The US dollar weakened against most major and emerging market currencies following dovish remarks from a Federal Reserve official, who suggested a possible interest rate cut this month. This softened the dollar's momentum, despite robust foreign purchases of US securities in May—over $311 billion, vastly exceeding the total for the year's first five months. Meanwhile, Washington introduced a hefty tariff of 93.5% on Chinese graphite, raising concerns about the rising costs in the US electric vehicle battery sector. Global equity markets mostly gained, with US futures steady and gold slightly higher, while oil prices surged due to fresh EU sanctions targeting Russian crude exports.
Asia Pacific Markets
The Japanese yen remained under pressure as the dollar tested resistance near JPY149. Despite a softening in Japanese government bond yields, the currency lacked strength amid stable inflation figures. A core inflation measure, excluding food and energy, unexpectedly rose, underscoring persistent price pressures. Political uncertainty also loomed ahead of an upper house election, where the ruling coalition risks losing control.
Meanwhile, the Australian dollar dropped to a monthly low after underwhelming job data. Although it found some support above $0.6520, its failure to close below key technical levels weakened the bearish momentum. Barring a strong rebound, the Aussie seems headed for its first weekly decline in four weeks.
European Markets
The euro, after breaking a six-day losing streak, saw renewed selling and touched a new monthly low near $1.1555. However, it later recovered modestly, trading closer to the $1.1645 range. If it fails to surpass $1.1690, it will mark the first two-week decline since mid-May. Eurozone trade data showed a narrowing current account surplus but a modestly widening trade balance, suggesting resilience despite growing Chinese competition.
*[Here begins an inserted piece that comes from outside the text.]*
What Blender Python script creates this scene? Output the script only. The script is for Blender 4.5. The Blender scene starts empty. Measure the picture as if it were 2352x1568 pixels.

In the UK, disappointing economic indicators—including a surprise GDP contraction and weak job figures—continued to weigh on sterling. Although it held above recent lows, sterling’s performance remains fragile. Still, rising year-end rate expectations provided some limited support.
American Markets
The US dollar gained earlier in the week on the back of stronger-than-expected retail sales, easing import prices, and a consistent drop in weekly jobless claims. These positive signals pushed the Dollar Index above its two-month trading range. However, momentum faded, and the index is now trending slightly lower. The currency's performance could hinge on upcoming housing start data, following May’s steep decline. Fed officials largely agree on maintaining current rates, though Governor Waller hinted at a possible cut. Meanwhile, consumer confidence data is awaited, with inflation expectations staying elevated. These figures may influence adjustments to Q2 GDP forecasts, set for release at the end of July.